## SOURCE MATERIAL
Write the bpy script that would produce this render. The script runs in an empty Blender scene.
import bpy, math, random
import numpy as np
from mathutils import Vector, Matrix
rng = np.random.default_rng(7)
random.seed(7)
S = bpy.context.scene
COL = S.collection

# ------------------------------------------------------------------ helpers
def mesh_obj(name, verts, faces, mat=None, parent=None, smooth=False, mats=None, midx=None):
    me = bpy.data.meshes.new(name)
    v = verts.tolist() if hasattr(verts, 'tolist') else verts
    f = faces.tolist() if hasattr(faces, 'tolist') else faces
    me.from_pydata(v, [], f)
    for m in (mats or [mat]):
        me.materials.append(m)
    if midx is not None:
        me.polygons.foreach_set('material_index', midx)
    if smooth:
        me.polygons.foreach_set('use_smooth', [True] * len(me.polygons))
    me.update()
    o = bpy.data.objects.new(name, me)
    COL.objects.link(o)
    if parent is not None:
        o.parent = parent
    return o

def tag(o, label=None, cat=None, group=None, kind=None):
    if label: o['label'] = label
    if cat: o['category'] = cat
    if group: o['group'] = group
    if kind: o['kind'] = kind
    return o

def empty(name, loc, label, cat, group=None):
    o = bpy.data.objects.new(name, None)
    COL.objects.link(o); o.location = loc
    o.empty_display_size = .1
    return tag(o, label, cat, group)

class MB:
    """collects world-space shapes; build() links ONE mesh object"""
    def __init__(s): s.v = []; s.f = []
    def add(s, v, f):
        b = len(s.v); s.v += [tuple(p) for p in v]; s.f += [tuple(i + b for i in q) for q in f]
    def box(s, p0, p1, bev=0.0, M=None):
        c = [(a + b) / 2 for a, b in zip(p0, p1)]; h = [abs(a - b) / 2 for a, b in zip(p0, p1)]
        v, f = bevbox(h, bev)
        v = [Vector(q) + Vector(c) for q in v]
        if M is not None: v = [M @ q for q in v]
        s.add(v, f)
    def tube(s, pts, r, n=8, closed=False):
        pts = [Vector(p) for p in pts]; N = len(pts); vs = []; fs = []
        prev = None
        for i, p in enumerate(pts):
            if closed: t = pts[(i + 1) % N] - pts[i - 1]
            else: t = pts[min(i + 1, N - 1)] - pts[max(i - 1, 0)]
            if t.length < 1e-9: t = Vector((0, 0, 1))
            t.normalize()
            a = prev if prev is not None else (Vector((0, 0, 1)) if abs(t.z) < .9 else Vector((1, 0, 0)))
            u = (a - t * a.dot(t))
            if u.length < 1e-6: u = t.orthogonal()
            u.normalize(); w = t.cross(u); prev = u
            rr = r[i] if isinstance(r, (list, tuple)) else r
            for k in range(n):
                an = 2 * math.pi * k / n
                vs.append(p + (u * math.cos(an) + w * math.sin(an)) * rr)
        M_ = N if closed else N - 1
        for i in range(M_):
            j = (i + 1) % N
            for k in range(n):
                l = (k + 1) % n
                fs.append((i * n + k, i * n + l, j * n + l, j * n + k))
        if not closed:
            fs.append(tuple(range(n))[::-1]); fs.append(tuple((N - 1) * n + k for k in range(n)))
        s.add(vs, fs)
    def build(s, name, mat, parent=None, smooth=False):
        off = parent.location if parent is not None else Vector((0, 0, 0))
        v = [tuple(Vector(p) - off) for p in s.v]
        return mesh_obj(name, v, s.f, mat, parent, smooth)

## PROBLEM
Each line of the material above must be retyped precisely.

## FINISHED TASK
Write the bpy script that would produce this render. The script runs in an empty Blender scene.
import bpy, math, random
import numpy as np
from mathutils import Vector, Matrix
rng = np.random.default_rng(7)
random.seed(7)
S = bpy.context.scene
COL = S.collection

# ------------------------------------------------------------------ helpers
def mesh_obj(name, verts, faces, mat=None, parent=None, smooth=False, mats=None, midx=None):
    me = bpy.data.meshes.new(name)
    v = verts.tolist() if hasattr(verts, 'tolist') else verts
    f = faces.tolist() if hasattr(faces, 'tolist') else faces
    me.from_pydata(v, [], f)
    for m in (mats or [mat]):
        me.materials.append(m)
    if midx is not None:
        me.polygons.foreach_set('material_index', midx)
    if smooth:
        me.polygons.foreach_set('use_smooth', [True] * len(me.polygons))
    me.update()
    o = bpy.data.objects.new(name, me)
    COL.objects.link(o)
    if parent is not None:
        o.parent = parent
    return o

def tag(o, label=None, cat=None, group=None, kind=None):
    if label: o['label'] = label
    if cat: o['category'] = cat
    if group: o['group'] = group
    if kind: o['kind'] = kind
    return o

def empty(name, loc, label, cat, group=None):
    o = bpy.data.objects.new(name, None)
    COL.objects.link(o); o.location = loc
    o.empty_display_size = .1
    return tag(o, label, cat, group)

class MB:
    """collects world-space shapes; build() links ONE mesh object"""
    def __init__(s): s.v = []; s.f = []
    def add(s, v, f):
        b = len(s.v); s.v += [tuple(p) for p in v]; s.f += [tuple(i + b for i in q) for q in f]
    def box(s, p0, p1, bev=0.0, M=None):
        c = [(a + b) / 2 for a, b in zip(p0, p1)]; h = [abs(a - b) / 2 for a, b in zip(p0, p1)]
        v, f = bevbox(h, bev)
        v = [Vector(q) + Vector(c) for q in v]
        if M is not None: v = [M @ q for q in v]
        s.add(v, f)
    def tube(s, pts, r, n=8, closed=False):
        pts = [Vector(p) for p in pts]; N = len(pts); vs = []; fs = []
        prev = None
        for i, p in enumerate(pts):
            if closed: t = pts[(i + 1) % N] - pts[i - 1]
            else: t = pts[min(i + 1, N - 1)] - pts[max(i - 1, 0)]
            if t.length < 1e-9: t = Vector((0, 0, 1))
            t.normalize()
            a = prev if prev is not None else (Vector((0, 0, 1)) if abs(t.z) < .9 else Vector((1, 0, 0)))
            u = (a - t * a.dot(t))
            if u.length < 1e-6: u = t.orthogonal()
            u.normalize(); w = t.cross(u); prev = u
            rr = r[i] if isinstance(r, (list, tuple)) else r
            for k in range(n):
                an = 2 * math.pi * k / n
                vs.append(p + (u * math.cos(an) + w * math.sin(an)) * rr)
        M_ = N if closed else N - 1
        for i in range(M_):
            j = (i + 1) % N
            for k in range(n):
                l = (k + 1) % n
                fs.append((i * n + k, i * n + l, j * n + l, j * n + k))
        if not closed:
            fs.append(tuple(range(n))[::-1]); fs.append(tuple((N - 1) * n + k for k in range(n)))
        s.add(vs, fs)
    def build(s, name, mat, parent=None, smooth=False):
        off = parent.location if parent is not None else Vector((0, 0, 0))
        v = [tuple(Vector(p) - off) for p in s.v]
        return mesh_obj(name, v, s.f, mat, parent, smooth)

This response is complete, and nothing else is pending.